Hükümet, asgari ücrette alt sınırı 500 dolar olarak belirlemişti. Ancak kurun yükselmesi sonucunda bu formül rafa kalktı. Cumhurbaşkanı Yardımcısı Cevdet Yılmaz, doların sürekli değişkenlik gösterdiğini ve Türk Lirası üzerinden değerlendirmeler yapılması gerektiğini ifade etti. Bu durum, asgari ücretteki beklentileri de etkiledi.
Asgari ücret hesaplamasında işçi ve işveren arasında 2 bin TL'lik bir fark bulunuyor. İstanbul Ticaret Odası Başkanı Şekib Avdagiç, beklentilerin ilk 6 ayın TÜFE'si göz önünde bulundurularak belirlenmesi gerektiğini söyledi. TÜİK verilerine göre, Tüketici Fiyat Endeksi (TÜFE) ilk 5 ayda yüzde 15.26 seviyesine ulaştı. Yüzde 15'lik bir zam oranıyla asgari ücretin 9 bin 775 lira olması öngörülüyor. Haziran ayı enflasyonuyla birlikte bu rakamın 10 bin lira seviyesine çıkması bekleniyor. Ancak işçi kesiminin talebi, asgari ücretin 12 bin lira düzeyine çıkarılması yönünde yoğunlaşıyor.
Hükümetin, Asgari Ücret Tespit Komisyonu'nda işçi ve işveren temsilcilerini ortak bir noktada buluşturması gerekiyor. Kulislerde konuşulanlara göre, asgari ücretin yüzde 30'luk bir zamla 11 bin 50 lira seviyesine çıkarılması öngörülüyor. Ancak taraflar arasındaki görüş ayrılıkları ve belirsizlikler hâlâ devam ediyor.

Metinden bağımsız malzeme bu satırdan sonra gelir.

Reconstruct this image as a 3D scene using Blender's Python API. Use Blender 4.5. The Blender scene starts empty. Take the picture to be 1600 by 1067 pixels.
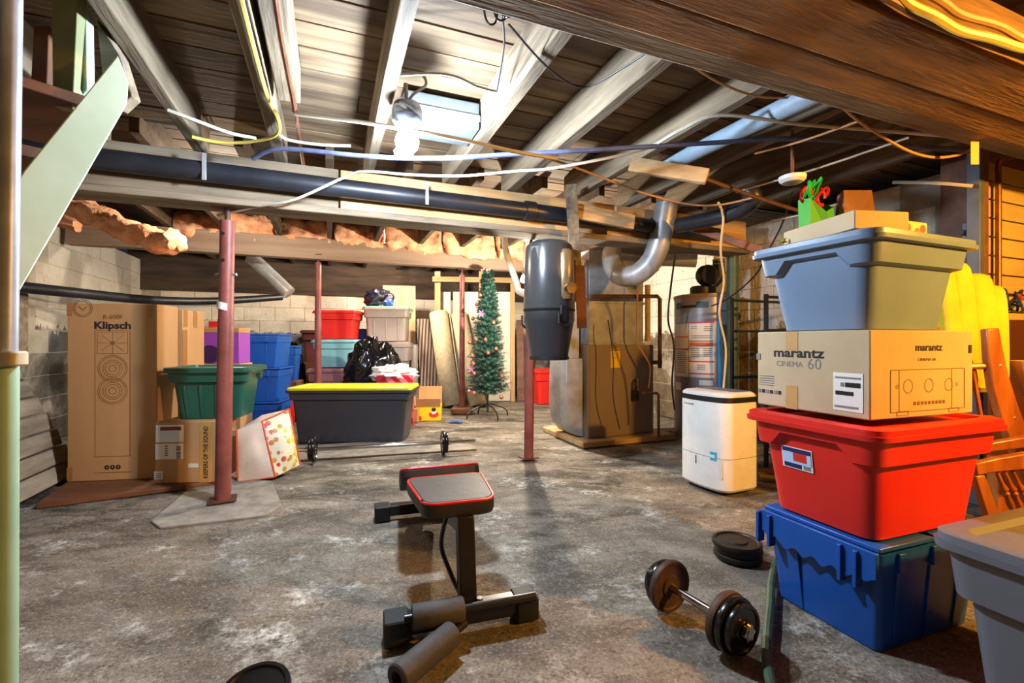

Seçimler sonrasında asgari ücret zammı konusundaki beklentiler artarken, işçi ve işveren arasındaki farklar belirsizlikleri derinleştiriyor. Hükümetin tarafları bir araya getirerek ortak bir çözüm bulması, asgari ücret konusundaki belirsizlikleri gidermek ve adil bir zam yapılmasını sağlamak adına büyük önem taşıyor.